* [Short problem]: All of the data should be repeated exactly; pictures are not part of the copy.

* [Information supplied]:
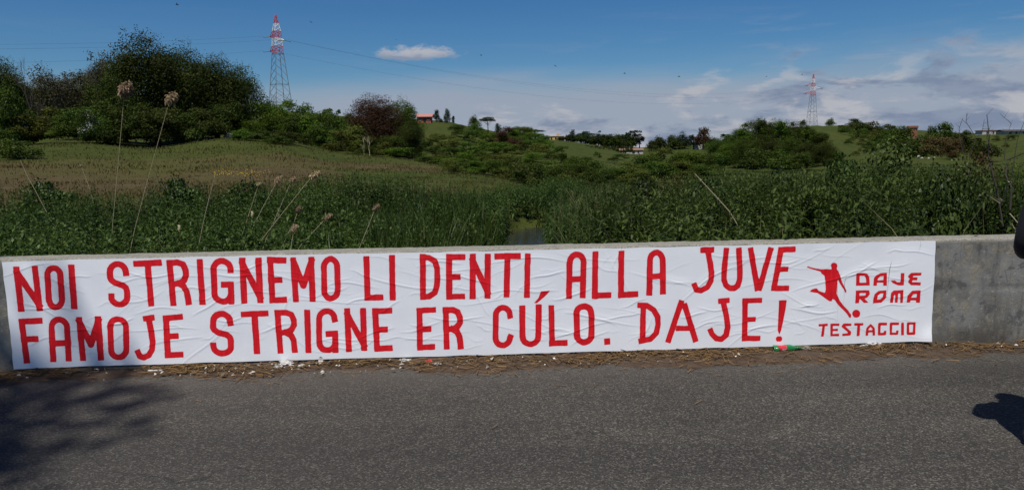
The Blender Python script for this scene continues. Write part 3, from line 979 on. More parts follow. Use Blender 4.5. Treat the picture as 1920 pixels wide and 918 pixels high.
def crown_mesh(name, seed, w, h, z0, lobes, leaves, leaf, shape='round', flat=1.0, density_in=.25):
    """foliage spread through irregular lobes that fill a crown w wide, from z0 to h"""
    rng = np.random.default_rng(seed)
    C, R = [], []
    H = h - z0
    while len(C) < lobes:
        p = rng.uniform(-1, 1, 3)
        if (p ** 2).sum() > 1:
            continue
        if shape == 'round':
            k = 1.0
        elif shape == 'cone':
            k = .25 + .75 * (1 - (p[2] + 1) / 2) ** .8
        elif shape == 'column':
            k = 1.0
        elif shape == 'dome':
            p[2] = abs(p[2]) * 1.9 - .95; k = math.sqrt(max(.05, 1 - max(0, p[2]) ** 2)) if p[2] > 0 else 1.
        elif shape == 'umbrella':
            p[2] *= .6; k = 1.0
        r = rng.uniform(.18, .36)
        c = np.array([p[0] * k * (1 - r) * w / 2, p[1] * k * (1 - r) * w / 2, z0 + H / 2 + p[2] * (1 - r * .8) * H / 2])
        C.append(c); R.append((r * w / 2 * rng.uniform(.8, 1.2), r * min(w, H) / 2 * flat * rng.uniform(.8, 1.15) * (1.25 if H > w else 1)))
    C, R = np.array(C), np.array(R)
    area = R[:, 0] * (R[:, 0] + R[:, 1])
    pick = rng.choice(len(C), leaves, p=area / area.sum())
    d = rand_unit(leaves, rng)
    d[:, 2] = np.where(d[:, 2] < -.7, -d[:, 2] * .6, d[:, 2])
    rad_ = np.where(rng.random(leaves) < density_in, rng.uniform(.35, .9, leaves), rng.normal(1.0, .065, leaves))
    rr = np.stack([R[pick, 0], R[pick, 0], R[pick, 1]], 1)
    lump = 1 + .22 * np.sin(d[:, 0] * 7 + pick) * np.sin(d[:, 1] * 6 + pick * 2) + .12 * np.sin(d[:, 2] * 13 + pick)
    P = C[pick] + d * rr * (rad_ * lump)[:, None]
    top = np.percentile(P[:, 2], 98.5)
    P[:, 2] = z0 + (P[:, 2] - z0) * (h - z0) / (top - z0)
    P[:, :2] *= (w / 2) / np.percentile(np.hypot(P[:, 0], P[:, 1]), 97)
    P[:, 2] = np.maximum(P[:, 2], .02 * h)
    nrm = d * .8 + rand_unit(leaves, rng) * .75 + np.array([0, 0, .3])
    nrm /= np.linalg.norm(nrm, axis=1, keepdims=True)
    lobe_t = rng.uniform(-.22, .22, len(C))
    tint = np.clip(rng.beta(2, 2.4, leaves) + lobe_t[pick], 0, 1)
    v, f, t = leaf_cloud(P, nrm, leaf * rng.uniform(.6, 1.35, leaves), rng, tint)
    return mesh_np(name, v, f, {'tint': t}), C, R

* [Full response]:
The Blender Python script for this scene continues. Write part 3, from line 979 on. More parts follow. Use Blender 4.5. Treat the picture as 1920 pixels wide and 918 pixels high.
def crown_mesh(name, seed, w, h, z0, lobes, leaves, leaf, shape='round', flat=1.0, density_in=.25):
    """foliage spread through irregular lobes that fill a crown w wide, from z0 to h"""
    rng = np.random.default_rng(seed)
    C, R = [], []
    H = h - z0
    while len(C) < lobes:
        p = rng.uniform(-1, 1, 3)
        if (p ** 2).sum() > 1:
            continue
        if shape == 'round':
            k = 1.0
        elif shape == 'cone':
            k = .25 + .75 * (1 - (p[2] + 1) / 2) ** .8
        elif shape == 'column':
            k = 1.0
        elif shape == 'dome':
            p[2] = abs(p[2]) * 1.9 - .95; k = math.sqrt(max(.05, 1 - max(0, p[2]) ** 2)) if p[2] > 0 else 1.
        elif shape == 'umbrella':
            p[2] *= .6; k = 1.0
        r = rng.uniform(.18, .36)
        c = np.array([p[0] * k * (1 - r) * w / 2, p[1] * k * (1 - r) * w / 2, z0 + H / 2 + p[2] * (1 - r * .8) * H / 2])
        C.append(c); R.append((r * w / 2 * rng.uniform(.8, 1.2), r * min(w, H) / 2 * flat * rng.uniform(.8, 1.15) * (1.25 if H > w else 1)))
    C, R = np.array(C), np.array(R)
    area = R[:, 0] * (R[:, 0] + R[:, 1])
    pick = rng.choice(len(C), leaves, p=area / area.sum())
    d = rand_unit(leaves, rng)
    d[:, 2] = np.where(d[:, 2] < -.7, -d[:, 2] * .6, d[:, 2])
    rad_ = np.where(rng.random(leaves) < density_in, rng.uniform(.35, .9, leaves), rng.normal(1.0, .065, leaves))
    rr = np.stack([R[pick, 0], R[pick, 0], R[pick, 1]], 1)
    lump = 1 + .22 * np.sin(d[:, 0] * 7 + pick) * np.sin(d[:, 1] * 6 + pick * 2) + .12 * np.sin(d[:, 2] * 13 + pick)
    P = C[pick] + d * rr * (rad_ * lump)[:, None]
    top = np.percentile(P[:, 2], 98.5)
    P[:, 2] = z0 + (P[:, 2] - z0) * (h - z0) / (top - z0)
    P[:, :2] *= (w / 2) / np.percentile(np.hypot(P[:, 0], P[:, 1]), 97)
    P[:, 2] = np.maximum(P[:, 2], .02 * h)
    nrm = d * .8 + rand_unit(leaves, rng) * .75 + np.array([0, 0, .3])
    nrm /= np.linalg.norm(nrm, axis=1, keepdims=True)
    lobe_t = rng.uniform(-.22, .22, len(C))
    tint = np.clip(rng.beta(2, 2.4, leaves) + lobe_t[pick], 0, 1)
    v, f, t = leaf_cloud(P, nrm, leaf * rng.uniform(.6, 1.35, leaves), rng, tint)
    return mesh_np(name, v, f, {'tint': t}), C, R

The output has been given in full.